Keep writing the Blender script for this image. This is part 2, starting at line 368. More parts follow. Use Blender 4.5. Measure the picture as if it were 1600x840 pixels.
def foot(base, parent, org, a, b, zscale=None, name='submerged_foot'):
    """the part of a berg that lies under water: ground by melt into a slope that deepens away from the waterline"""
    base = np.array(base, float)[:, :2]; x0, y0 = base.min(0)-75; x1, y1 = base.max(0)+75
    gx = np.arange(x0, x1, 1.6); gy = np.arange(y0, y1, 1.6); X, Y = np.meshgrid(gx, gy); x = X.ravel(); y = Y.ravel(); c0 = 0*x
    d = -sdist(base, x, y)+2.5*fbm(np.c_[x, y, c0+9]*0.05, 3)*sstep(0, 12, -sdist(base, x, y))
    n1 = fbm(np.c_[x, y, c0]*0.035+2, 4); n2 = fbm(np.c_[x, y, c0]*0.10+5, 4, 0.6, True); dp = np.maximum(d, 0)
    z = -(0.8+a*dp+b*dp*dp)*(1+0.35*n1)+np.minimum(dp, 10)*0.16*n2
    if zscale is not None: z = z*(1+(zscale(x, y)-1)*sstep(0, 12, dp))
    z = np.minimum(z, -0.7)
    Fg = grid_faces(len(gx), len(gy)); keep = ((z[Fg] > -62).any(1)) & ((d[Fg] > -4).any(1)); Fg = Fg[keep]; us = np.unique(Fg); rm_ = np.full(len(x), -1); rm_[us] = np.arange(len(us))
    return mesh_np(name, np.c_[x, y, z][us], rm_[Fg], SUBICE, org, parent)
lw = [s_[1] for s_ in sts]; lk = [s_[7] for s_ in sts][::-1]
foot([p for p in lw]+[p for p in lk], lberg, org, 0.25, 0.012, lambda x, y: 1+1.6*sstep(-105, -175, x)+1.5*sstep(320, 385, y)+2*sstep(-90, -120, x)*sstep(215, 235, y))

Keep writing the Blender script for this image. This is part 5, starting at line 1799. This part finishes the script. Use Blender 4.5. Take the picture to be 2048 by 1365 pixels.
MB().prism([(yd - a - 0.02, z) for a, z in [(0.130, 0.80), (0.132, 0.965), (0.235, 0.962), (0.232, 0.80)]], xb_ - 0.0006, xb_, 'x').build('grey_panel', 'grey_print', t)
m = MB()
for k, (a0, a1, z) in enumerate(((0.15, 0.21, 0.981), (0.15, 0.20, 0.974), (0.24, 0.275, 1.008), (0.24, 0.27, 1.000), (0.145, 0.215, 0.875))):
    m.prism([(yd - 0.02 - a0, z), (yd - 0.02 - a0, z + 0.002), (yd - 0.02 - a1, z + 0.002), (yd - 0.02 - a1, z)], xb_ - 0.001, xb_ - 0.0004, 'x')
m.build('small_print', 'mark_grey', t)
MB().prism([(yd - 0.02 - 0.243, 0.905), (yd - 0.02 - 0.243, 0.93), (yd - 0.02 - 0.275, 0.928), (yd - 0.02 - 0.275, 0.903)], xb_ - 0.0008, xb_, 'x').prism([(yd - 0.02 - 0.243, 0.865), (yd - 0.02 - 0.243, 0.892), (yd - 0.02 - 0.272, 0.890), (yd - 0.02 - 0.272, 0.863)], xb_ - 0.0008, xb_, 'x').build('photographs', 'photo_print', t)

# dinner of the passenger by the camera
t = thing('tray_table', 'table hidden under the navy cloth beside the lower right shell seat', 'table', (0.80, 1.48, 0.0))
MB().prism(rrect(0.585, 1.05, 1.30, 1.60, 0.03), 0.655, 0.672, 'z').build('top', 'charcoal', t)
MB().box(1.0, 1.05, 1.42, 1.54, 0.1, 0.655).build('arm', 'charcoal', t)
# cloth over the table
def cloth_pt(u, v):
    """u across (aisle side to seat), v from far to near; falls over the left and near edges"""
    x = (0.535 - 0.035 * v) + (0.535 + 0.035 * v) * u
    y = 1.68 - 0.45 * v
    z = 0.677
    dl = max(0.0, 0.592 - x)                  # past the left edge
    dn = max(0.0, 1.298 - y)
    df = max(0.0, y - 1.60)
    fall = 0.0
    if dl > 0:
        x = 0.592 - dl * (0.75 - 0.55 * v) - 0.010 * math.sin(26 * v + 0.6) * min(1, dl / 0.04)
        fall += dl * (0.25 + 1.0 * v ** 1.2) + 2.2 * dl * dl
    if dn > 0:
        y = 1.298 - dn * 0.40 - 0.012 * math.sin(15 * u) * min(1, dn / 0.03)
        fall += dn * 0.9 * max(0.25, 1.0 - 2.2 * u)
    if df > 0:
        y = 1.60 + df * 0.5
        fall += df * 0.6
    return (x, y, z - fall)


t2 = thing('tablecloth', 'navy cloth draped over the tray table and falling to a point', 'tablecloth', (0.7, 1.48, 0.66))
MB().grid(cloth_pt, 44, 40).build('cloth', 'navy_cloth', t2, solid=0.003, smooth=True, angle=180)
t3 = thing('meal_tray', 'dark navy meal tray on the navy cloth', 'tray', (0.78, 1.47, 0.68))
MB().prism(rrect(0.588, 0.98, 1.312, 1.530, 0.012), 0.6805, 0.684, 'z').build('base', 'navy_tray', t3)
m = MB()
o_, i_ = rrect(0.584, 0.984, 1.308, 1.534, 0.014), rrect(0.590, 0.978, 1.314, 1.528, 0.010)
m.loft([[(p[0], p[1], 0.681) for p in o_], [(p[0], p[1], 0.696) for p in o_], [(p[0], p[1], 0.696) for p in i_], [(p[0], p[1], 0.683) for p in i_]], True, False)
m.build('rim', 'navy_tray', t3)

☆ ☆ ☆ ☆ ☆

**Work to do**
Check the data for the word "pixels" and pull out the lines that have it.

**Task solution**
Keep writing the Blender script for this image. This is part 2, starting at line 368. More parts follow. Use Blender 4.5. Measure the picture as if it were 1600x840 pixels.
Keep writing the Blender script for this image. This is part 5, starting at line 1799. This part finishes the script. Use Blender 4.5. Take the picture to be 2048 by 1365 pixels.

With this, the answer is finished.